The Social Welfare and Pensions Act, 2011 provides that State pension age will be increased gradually to 68 years. This will begin in 2014 with the abolition of the State pension (transition) thereby standardizing State pension age for all at 66 years. The State pension age will be further increased to 67 years in 2021 and to 68 years in 2028. Even with these changes to State pensions expenditure is projected to increase from approximately 5.8% of GDP in 2010, to almost 8.3%% in 2060. The standardisation of State pension age at 66 removes the retirement condition associated with State pension (transition) which acts as an incentive to leave the workforce and has been widely criticised as a barrier to older people remaining in employment. There is no retirement condition attached to the State pension (contributory) which is currently payable from age 66.

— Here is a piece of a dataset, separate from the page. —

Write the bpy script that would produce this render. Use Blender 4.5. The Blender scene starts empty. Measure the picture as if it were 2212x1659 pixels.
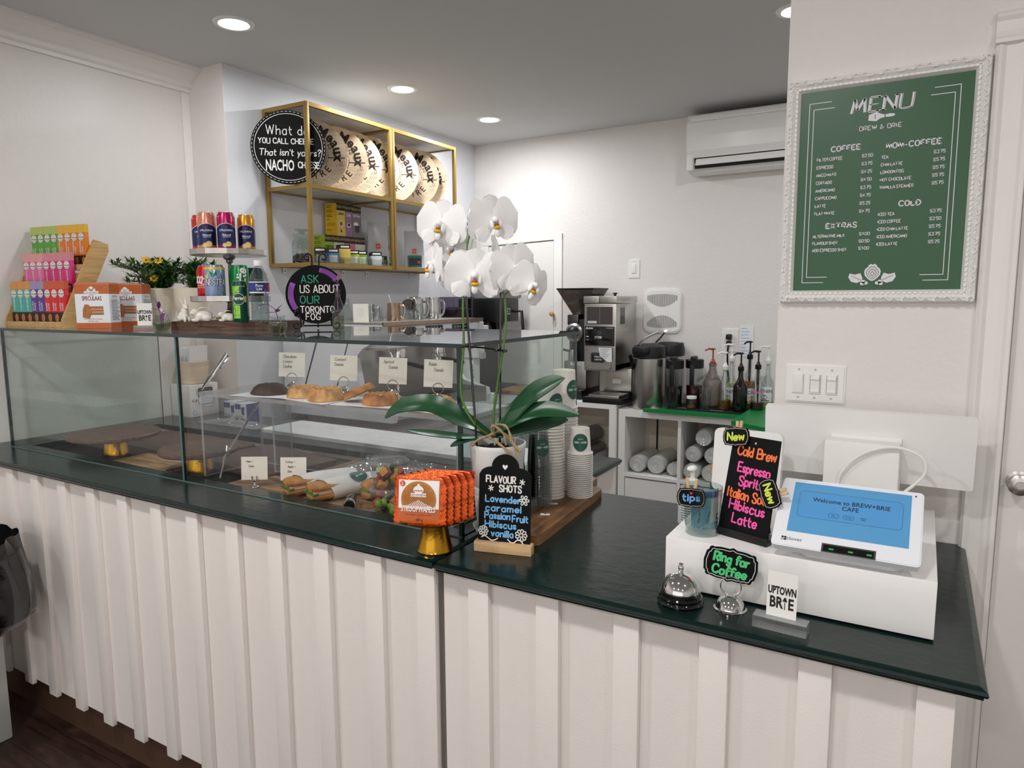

From 2014, any individual aged 65 and unable to remain in, or find, employment would be entitled to apply for a social welfare payment based on the normal criteria. At present, my Department is working with the relevant agencies of State who have a role to play in identifying and breaking down barriers to remaining in work past the age of 65. The continued participation of older people in the labour market must be encouraged and facilitated to meet the challenge of an ageing society. Collectively, we need to change our mind-set to working longer. In the workplace, employers should try to retain older employees and create working conditions which make working longer both attractive and possible for the older worker.